(Rows from a 3D scene dataset)
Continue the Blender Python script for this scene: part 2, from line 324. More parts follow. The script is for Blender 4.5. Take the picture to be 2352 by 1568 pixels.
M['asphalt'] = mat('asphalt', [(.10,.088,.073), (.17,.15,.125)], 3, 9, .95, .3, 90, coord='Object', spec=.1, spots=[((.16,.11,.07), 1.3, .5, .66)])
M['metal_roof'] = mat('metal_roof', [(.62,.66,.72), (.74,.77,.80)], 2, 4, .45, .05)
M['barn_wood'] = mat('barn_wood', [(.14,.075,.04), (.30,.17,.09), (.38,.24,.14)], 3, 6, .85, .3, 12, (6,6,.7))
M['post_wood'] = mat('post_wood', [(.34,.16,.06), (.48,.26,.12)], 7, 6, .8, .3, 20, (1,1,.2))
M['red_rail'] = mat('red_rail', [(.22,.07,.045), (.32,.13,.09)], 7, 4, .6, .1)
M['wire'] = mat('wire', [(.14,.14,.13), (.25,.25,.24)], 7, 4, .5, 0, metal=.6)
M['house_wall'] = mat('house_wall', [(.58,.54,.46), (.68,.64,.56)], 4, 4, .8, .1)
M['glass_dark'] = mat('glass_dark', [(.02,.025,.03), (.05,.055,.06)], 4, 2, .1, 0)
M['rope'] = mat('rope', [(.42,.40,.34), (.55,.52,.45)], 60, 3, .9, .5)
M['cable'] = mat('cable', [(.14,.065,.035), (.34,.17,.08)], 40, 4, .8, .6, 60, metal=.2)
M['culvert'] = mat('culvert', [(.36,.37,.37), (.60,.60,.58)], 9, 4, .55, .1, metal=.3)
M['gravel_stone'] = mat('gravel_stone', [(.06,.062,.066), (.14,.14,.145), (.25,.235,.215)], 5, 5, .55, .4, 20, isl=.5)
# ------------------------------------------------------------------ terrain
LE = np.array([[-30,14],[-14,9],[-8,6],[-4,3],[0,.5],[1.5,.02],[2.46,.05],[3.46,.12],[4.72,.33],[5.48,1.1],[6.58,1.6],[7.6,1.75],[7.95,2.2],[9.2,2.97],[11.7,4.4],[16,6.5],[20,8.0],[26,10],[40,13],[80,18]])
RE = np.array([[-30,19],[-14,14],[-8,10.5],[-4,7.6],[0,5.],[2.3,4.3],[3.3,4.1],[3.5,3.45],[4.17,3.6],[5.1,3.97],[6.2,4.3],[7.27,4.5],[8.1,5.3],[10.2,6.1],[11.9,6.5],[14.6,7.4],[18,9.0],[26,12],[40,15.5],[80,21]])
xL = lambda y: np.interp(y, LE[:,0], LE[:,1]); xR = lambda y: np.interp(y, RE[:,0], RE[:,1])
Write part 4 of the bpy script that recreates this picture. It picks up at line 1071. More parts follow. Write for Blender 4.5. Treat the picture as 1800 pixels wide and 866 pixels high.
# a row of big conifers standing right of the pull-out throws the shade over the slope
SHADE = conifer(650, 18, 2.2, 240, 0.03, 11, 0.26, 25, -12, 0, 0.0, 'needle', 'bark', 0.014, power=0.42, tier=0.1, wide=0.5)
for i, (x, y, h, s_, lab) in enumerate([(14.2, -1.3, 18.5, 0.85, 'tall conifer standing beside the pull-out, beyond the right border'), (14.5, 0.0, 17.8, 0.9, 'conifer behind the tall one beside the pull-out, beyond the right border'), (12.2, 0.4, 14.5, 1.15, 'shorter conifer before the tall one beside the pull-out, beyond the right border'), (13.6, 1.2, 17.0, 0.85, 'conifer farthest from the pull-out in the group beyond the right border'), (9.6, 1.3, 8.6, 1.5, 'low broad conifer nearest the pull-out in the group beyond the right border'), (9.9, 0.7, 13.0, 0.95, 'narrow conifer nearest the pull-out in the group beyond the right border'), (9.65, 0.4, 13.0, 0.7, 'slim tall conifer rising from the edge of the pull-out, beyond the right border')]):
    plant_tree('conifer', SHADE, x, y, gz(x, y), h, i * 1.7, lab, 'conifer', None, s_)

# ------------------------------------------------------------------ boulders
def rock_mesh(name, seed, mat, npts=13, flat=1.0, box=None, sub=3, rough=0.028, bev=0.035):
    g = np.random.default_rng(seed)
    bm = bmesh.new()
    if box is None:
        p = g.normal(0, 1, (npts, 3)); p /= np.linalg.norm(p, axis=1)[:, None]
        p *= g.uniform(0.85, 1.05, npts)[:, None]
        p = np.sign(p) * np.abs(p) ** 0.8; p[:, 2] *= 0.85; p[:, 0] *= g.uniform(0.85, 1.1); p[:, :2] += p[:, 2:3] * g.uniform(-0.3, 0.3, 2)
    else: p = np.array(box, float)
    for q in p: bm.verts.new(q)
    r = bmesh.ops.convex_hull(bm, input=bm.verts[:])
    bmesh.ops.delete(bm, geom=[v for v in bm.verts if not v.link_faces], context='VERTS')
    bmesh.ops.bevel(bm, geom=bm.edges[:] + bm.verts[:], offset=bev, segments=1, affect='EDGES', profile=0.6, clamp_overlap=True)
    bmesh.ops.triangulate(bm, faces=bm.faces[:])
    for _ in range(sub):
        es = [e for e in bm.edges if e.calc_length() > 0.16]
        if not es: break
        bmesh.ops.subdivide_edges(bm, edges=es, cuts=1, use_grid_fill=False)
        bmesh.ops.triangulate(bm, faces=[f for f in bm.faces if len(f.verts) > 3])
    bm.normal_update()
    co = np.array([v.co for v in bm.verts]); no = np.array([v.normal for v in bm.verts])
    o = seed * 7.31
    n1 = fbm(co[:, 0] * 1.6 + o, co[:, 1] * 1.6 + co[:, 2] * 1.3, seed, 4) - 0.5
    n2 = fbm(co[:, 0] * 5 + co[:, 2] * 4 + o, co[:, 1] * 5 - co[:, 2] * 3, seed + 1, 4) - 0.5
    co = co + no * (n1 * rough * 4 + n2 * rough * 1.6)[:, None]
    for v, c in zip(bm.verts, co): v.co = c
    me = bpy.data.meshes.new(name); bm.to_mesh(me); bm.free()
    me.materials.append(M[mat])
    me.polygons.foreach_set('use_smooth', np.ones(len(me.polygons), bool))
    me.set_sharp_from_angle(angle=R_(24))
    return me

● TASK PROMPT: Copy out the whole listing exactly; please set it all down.

● IN RESPONSE:
Continue the Blender Python script for this scene: part 2, from line 324. More parts follow. The script is for Blender 4.5. Take the picture to be 2352 by 1568 pixels.
M['asphalt'] = mat('asphalt', [(.10,.088,.073), (.17,.15,.125)], 3, 9, .95, .3, 90, coord='Object', spec=.1, spots=[((.16,.11,.07), 1.3, .5, .66)])
M['metal_roof'] = mat('metal_roof', [(.62,.66,.72), (.74,.77,.80)], 2, 4, .45, .05)
M['barn_wood'] = mat('barn_wood', [(.14,.075,.04), (.30,.17,.09), (.38,.24,.14)], 3, 6, .85, .3, 12, (6,6,.7))
M['post_wood'] = mat('post_wood', [(.34,.16,.06), (.48,.26,.12)], 7, 6, .8, .3, 20, (1,1,.2))
M['red_rail'] = mat('red_rail', [(.22,.07,.045), (.32,.13,.09)], 7, 4, .6, .1)
M['wire'] = mat('wire', [(.14,.14,.13), (.25,.25,.24)], 7, 4, .5, 0, metal=.6)
M['house_wall'] = mat('house_wall', [(.58,.54,.46), (.68,.64,.56)], 4, 4, .8, .1)
M['glass_dark'] = mat('glass_dark', [(.02,.025,.03), (.05,.055,.06)], 4, 2, .1, 0)
M['rope'] = mat('rope', [(.42,.40,.34), (.55,.52,.45)], 60, 3, .9, .5)
M['cable'] = mat('cable', [(.14,.065,.035), (.34,.17,.08)], 40, 4, .8, .6, 60, metal=.2)
M['culvert'] = mat('culvert', [(.36,.37,.37), (.60,.60,.58)], 9, 4, .55, .1, metal=.3)
M['gravel_stone'] = mat('gravel_stone', [(.06,.062,.066), (.14,.14,.145), (.25,.235,.215)], 5, 5, .55, .4, 20, isl=.5)
# ------------------------------------------------------------------ terrain
LE = np.array([[-30,14],[-14,9],[-8,6],[-4,3],[0,.5],[1.5,.02],[2.46,.05],[3.46,.12],[4.72,.33],[5.48,1.1],[6.58,1.6],[7.6,1.75],[7.95,2.2],[9.2,2.97],[11.7,4.4],[16,6.5],[20,8.0],[26,10],[40,13],[80,18]])
RE = np.array([[-30,19],[-14,14],[-8,10.5],[-4,7.6],[0,5.],[2.3,4.3],[3.3,4.1],[3.5,3.45],[4.17,3.6],[5.1,3.97],[6.2,4.3],[7.27,4.5],[8.1,5.3],[10.2,6.1],[11.9,6.5],[14.6,7.4],[18,9.0],[26,12],[40,15.5],[80,21]])
xL = lambda y: np.interp(y, LE[:,0], LE[:,1]); xR = lambda y: np.interp(y, RE[:,0], RE[:,1])
Write part 4 of the bpy script that recreates this picture. It picks up at line 1071. More parts follow. Write for Blender 4.5. Treat the picture as 1800 pixels wide and 866 pixels high.
# a row of big conifers standing right of the pull-out throws the shade over the slope
SHADE = conifer(650, 18, 2.2, 240, 0.03, 11, 0.26, 25, -12, 0, 0.0, 'needle', 'bark', 0.014, power=0.42, tier=0.1, wide=0.5)
for i, (x, y, h, s_, lab) in enumerate([(14.2, -1.3, 18.5, 0.85, 'tall conifer standing beside the pull-out, beyond the right border'), (14.5, 0.0, 17.8, 0.9, 'conifer behind the tall one beside the pull-out, beyond the right border'), (12.2, 0.4, 14.5, 1.15, 'shorter conifer before the tall one beside the pull-out, beyond the right border'), (13.6, 1.2, 17.0, 0.85, 'conifer farthest from the pull-out in the group beyond the right border'), (9.6, 1.3, 8.6, 1.5, 'low broad conifer nearest the pull-out in the group beyond the right border'), (9.9, 0.7, 13.0, 0.95, 'narrow conifer nearest the pull-out in the group beyond the right border'), (9.65, 0.4, 13.0, 0.7, 'slim tall conifer rising from the edge of the pull-out, beyond the right border')]):
    plant_tree('conifer', SHADE, x, y, gz(x, y), h, i * 1.7, lab, 'conifer', None, s_)

# ------------------------------------------------------------------ boulders
def rock_mesh(name, seed, mat, npts=13, flat=1.0, box=None, sub=3, rough=0.028, bev=0.035):
    g = np.random.default_rng(seed)
    bm = bmesh.new()
    if box is None:
        p = g.normal(0, 1, (npts, 3)); p /= np.linalg.norm(p, axis=1)[:, None]
        p *= g.uniform(0.85, 1.05, npts)[:, None]
        p = np.sign(p) * np.abs(p) ** 0.8; p[:, 2] *= 0.85; p[:, 0] *= g.uniform(0.85, 1.1); p[:, :2] += p[:, 2:3] * g.uniform(-0.3, 0.3, 2)
    else: p = np.array(box, float)
    for q in p: bm.verts.new(q)
    r = bmesh.ops.convex_hull(bm, input=bm.verts[:])
    bmesh.ops.delete(bm, geom=[v for v in bm.verts if not v.link_faces], context='VERTS')
    bmesh.ops.bevel(bm, geom=bm.edges[:] + bm.verts[:], offset=bev, segments=1, affect='EDGES', profile=0.6, clamp_overlap=True)
    bmesh.ops.triangulate(bm, faces=bm.faces[:])
    for _ in range(sub):
        es = [e for e in bm.edges if e.calc_length() > 0.16]
        if not es: break
        bmesh.ops.subdivide_edges(bm, edges=es, cuts=1, use_grid_fill=False)
        bmesh.ops.triangulate(bm, faces=[f for f in bm.faces if len(f.verts) > 3])
    bm.normal_update()
    co = np.array([v.co for v in bm.verts]); no = np.array([v.normal for v in bm.verts])
    o = seed * 7.31
    n1 = fbm(co[:, 0] * 1.6 + o, co[:, 1] * 1.6 + co[:, 2] * 1.3, seed, 4) - 0.5
    n2 = fbm(co[:, 0] * 5 + co[:, 2] * 4 + o, co[:, 1] * 5 - co[:, 2] * 3, seed + 1, 4) - 0.5
    co = co + no * (n1 * rough * 4 + n2 * rough * 1.6)[:, None]
    for v, c in zip(bm.verts, co): v.co = c
    me = bpy.data.meshes.new(name); bm.to_mesh(me); bm.free()
    me.materials.append(M[mat])
    me.polygons.foreach_set('use_smooth', np.ones(len(me.polygons), bool))
    me.set_sharp_from_angle(angle=R_(24))
    return me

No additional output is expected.